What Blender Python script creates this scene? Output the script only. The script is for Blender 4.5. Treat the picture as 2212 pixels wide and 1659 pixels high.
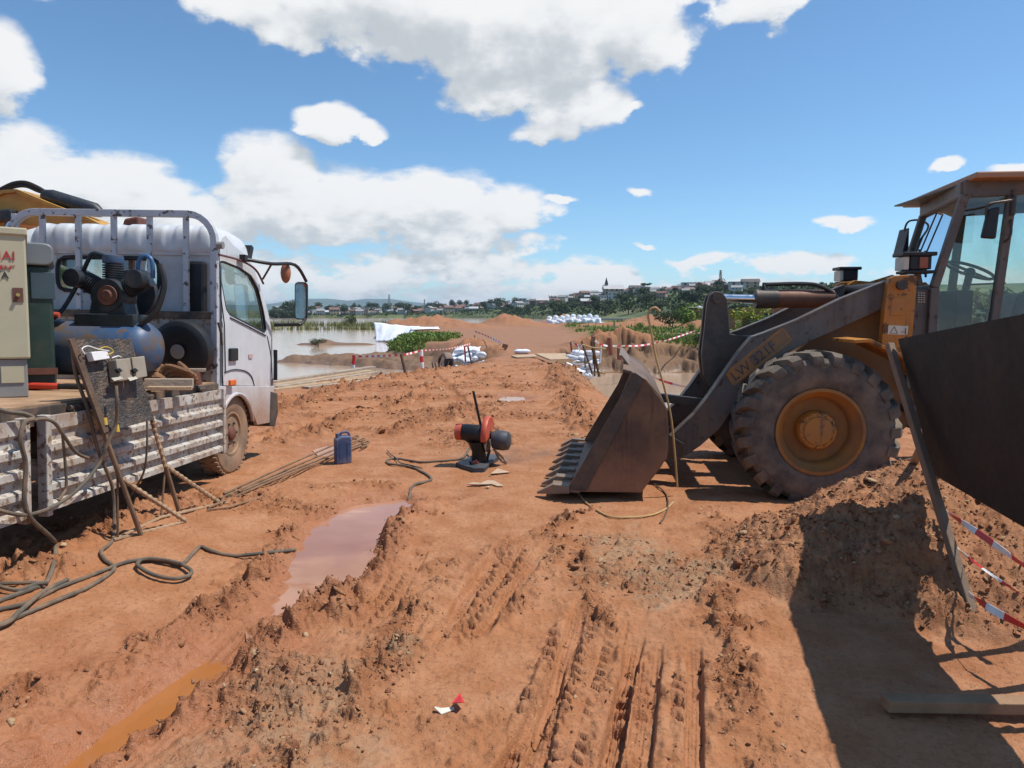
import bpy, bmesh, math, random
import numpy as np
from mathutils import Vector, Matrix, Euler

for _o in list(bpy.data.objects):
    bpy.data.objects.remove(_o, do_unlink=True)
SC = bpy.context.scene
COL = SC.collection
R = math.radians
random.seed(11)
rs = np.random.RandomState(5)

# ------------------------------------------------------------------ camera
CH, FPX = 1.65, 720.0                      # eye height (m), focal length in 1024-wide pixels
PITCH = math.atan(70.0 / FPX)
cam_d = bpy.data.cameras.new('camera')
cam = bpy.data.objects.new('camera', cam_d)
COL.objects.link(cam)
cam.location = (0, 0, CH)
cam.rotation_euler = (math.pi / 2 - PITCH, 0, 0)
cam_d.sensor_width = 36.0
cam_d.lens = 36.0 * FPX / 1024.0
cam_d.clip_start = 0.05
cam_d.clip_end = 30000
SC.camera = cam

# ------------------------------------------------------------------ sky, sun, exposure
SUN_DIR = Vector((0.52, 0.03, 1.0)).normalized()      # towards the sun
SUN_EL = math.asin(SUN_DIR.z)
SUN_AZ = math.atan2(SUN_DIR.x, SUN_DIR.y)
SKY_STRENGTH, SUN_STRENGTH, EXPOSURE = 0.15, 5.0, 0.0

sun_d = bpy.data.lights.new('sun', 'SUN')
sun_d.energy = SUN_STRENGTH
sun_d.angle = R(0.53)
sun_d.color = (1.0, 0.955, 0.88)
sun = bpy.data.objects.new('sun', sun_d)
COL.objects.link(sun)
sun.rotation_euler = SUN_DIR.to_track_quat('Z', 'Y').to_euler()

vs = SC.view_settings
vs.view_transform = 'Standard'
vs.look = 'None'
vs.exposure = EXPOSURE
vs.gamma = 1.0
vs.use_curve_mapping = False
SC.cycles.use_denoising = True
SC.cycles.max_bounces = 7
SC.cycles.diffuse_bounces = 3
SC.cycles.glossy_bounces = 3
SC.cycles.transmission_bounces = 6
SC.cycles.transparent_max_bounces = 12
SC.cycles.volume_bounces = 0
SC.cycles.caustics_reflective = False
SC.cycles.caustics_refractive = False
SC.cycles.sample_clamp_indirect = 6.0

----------

**REQUIRED WORK:**
Write out every line above exactly as it is, leaving out the pictures.

**THE RESULT:**
What Blender Python script creates this scene? Output the script only. The script is for Blender 4.5. Treat the picture as 2212 pixels wide and 1659 pixels high.
import bpy, bmesh, math, random
import numpy as np
from mathutils import Vector, Matrix, Euler

for _o in list(bpy.data.objects):
    bpy.data.objects.remove(_o, do_unlink=True)
SC = bpy.context.scene
COL = SC.collection
R = math.radians
random.seed(11)
rs = np.random.RandomState(5)

# ------------------------------------------------------------------ camera
CH, FPX = 1.65, 720.0                      # eye height (m), focal length in 1024-wide pixels
PITCH = math.atan(70.0 / FPX)
cam_d = bpy.data.cameras.new('camera')
cam = bpy.data.objects.new('camera', cam_d)
COL.objects.link(cam)
cam.location = (0, 0, CH)
cam.rotation_euler = (math.pi / 2 - PITCH, 0, 0)
cam_d.sensor_width = 36.0
cam_d.lens = 36.0 * FPX / 1024.0
cam_d.clip_start = 0.05
cam_d.clip_end = 30000
SC.camera = cam

# ------------------------------------------------------------------ sky, sun, exposure
SUN_DIR = Vector((0.52, 0.03, 1.0)).normalized()      # towards the sun
SUN_EL = math.asin(SUN_DIR.z)
SUN_AZ = math.atan2(SUN_DIR.x, SUN_DIR.y)
SKY_STRENGTH, SUN_STRENGTH, EXPOSURE = 0.15, 5.0, 0.0

sun_d = bpy.data.lights.new('sun', 'SUN')
sun_d.energy = SUN_STRENGTH
sun_d.angle = R(0.53)
sun_d.color = (1.0, 0.955, 0.88)
sun = bpy.data.objects.new('sun', sun_d)
COL.objects.link(sun)
sun.rotation_euler = SUN_DIR.to_track_quat('Z', 'Y').to_euler()

vs = SC.view_settings
vs.view_transform = 'Standard'
vs.look = 'None'
vs.exposure = EXPOSURE
vs.gamma = 1.0
vs.use_curve_mapping = False
SC.cycles.use_denoising = True
SC.cycles.max_bounces = 7
SC.cycles.diffuse_bounces = 3
SC.cycles.glossy_bounces = 3
SC.cycles.transmission_bounces = 6
SC.cycles.transparent_max_bounces = 12
SC.cycles.volume_bounces = 0
SC.cycles.caustics_reflective = False
SC.cycles.caustics_refractive = False
SC.cycles.sample_clamp_indirect = 6.0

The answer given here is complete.